Spy for the Queen of Scots

Written by Theresa Breslin
Review by Linda Lawlor

Mary, Queen of Scots has sometimes been criticised as vain and foolish, but this fascinating account of her reign does much to redress that. It is told by Jenny, the Queen’s closest friend, who is privy to her misgivings and her struggles, and who sees at first hand the attempts made by John Knox and the various factions at Court to influence and later to destroy the young Queen.

Jenny is Mary’s constant companion, working quietly in the background to detect the spies, poisoners and traitors who threaten the Queen. Her affectionate, fiercely loyal character gives the book a depth and resonance no mere historical account could achieve, and her own doubts about the man she herself has fallen in love with effectively mirror the uncertainty of the Queen’s situation.

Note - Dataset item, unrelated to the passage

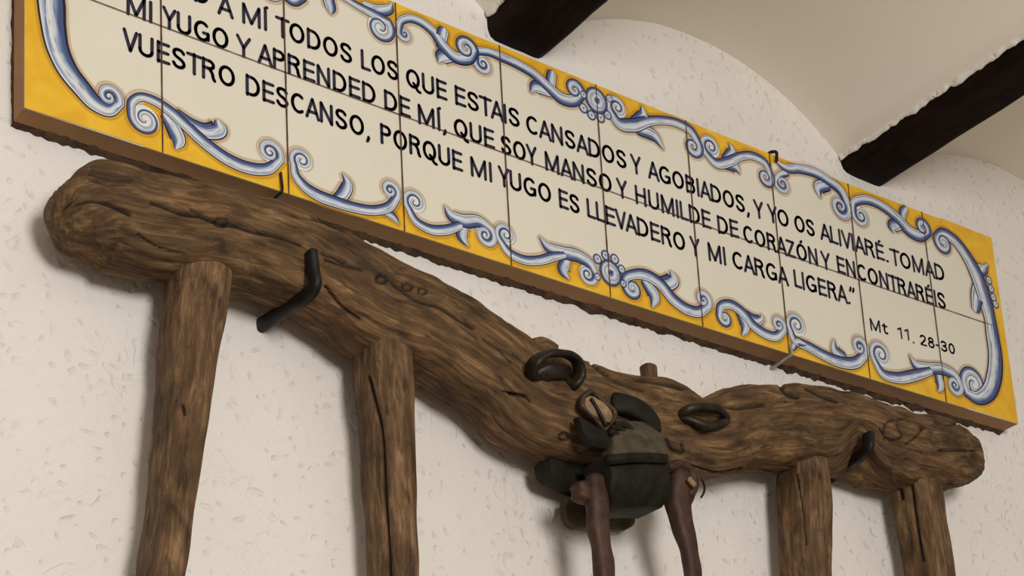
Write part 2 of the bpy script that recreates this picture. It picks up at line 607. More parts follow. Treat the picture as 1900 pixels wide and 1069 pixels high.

Breslin has previously won the Carnegie medal for children’s fiction, and her Remembrance is a modern classic. This book in its turn will not disappoint. With a few deft details she captures the atmosphere of a court in turmoil, where luxury and extravagance are the backdrop for plotting and intrigue, and while Jenny is ready to do anything she can to protect the Queen, she is always presented as a girl of her time and her station. It is a thrilling tale, full of midnight escapes and daring rescues, and the fact that readers already knows its sad outcome will not prevent them from thoroughly enjoying it.